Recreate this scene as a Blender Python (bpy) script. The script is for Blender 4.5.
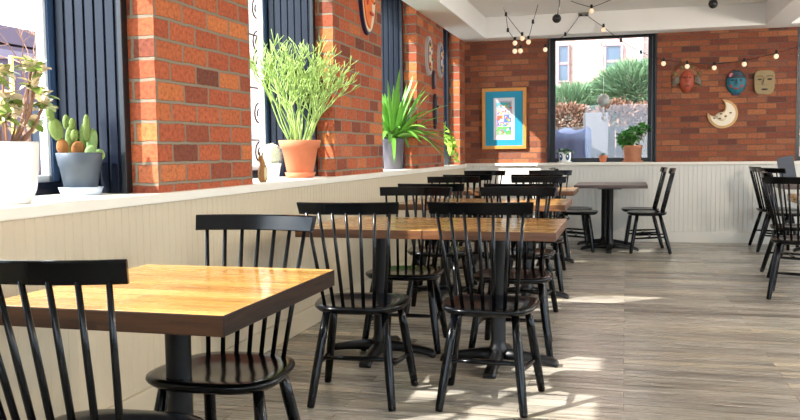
import bpy, bmesh, math, random
from math import sin, cos, pi, radians
from mathutils import Vector, Matrix, noise
random.seed(7)
for o in list(bpy.data.objects): bpy.data.objects.remove(o)
S = bpy.context.scene
COL = S.collection

# ------------------------------------------------------------------ camera, sky, sun, exposure
def make_camera():
    yaw, pitch, roll, H, f = 0.2672, 0.0707, -0.0115, 1.1485, 824.13
    fwd = Vector((-sin(yaw), cos(yaw), 0)); rt = Vector((cos(yaw), sin(yaw), 0)); up = Vector((0, 0, 1))
    f2 = fwd*cos(pitch) - up*sin(pitch); u2 = up*cos(pitch) + fwd*sin(pitch)
    r3 = rt*cos(roll) + u2*sin(roll); u3 = u2*cos(roll) - rt*sin(roll)
    cd = bpy.data.cameras.new('camera'); cam = bpy.data.objects.new('camera', cd); COL.objects.link(cam)
    m = Matrix((r3, u3, -f2)).transposed().to_4x4(); m.translation = Vector((0, 0, H))
    cam.matrix_world = m
    cd.sensor_width = 36; cd.lens = f/800*36; cd.clip_start = 0.05; cd.clip_end = 200
    S.camera = cam
make_camera()

w = bpy.data.worlds.new('sky'); S.world = w; w.use_nodes = True
bgn = w.node_tree.nodes['Background']; bgn.inputs[0].default_value = (0.76, 0.88, 1.0, 1); bgn.inputs[1].default_value = 3.2
sd = bpy.data.lights.new('sun', 'SUN'); sun = bpy.data.objects.new('sun', sd); COL.objects.link(sun)
sd.energy = 6.0; sd.angle = radians(0.6); sd.color = (1.0, 0.95, 0.88)
sun.rotation_euler = Vector((1.0, 0.80, -0.95)).to_track_quat('-Z', 'Y').to_euler()
S.view_settings.view_transform = 'Standard'; S.view_settings.look = 'None'
S.view_settings.exposure = 1.38; S.view_settings.gamma = 1; S.view_settings.use_curve_mapping = False
for i, y in enumerate((2.6, 6.4)):          # added fill lights, unseen beyond the right beam, to lift ceiling and aisle
    ld = bpy.data.lights.new('fill_light', 'POINT'); ld.shadow_soft_size = 0.15
    ld.energy = 85; ld.color = (1.0, 0.90, 0.78)
    lo = bpy.data.objects.new('fill_light', ld); COL.objects.link(lo); lo.location = (3.2, y, 2.12)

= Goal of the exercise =
Everything from the first line to the line with "COL = S.collection" must be repeated exactly, and nothing else. Leave the pictures out.

= Output for this task =
Recreate this scene as a Blender Python (bpy) script. The script is for Blender 4.5.
import bpy, bmesh, math, random
from math import sin, cos, pi, radians
from mathutils import Vector, Matrix, noise
random.seed(7)
for o in list(bpy.data.objects): bpy.data.objects.remove(o)
S = bpy.context.scene
COL = S.collection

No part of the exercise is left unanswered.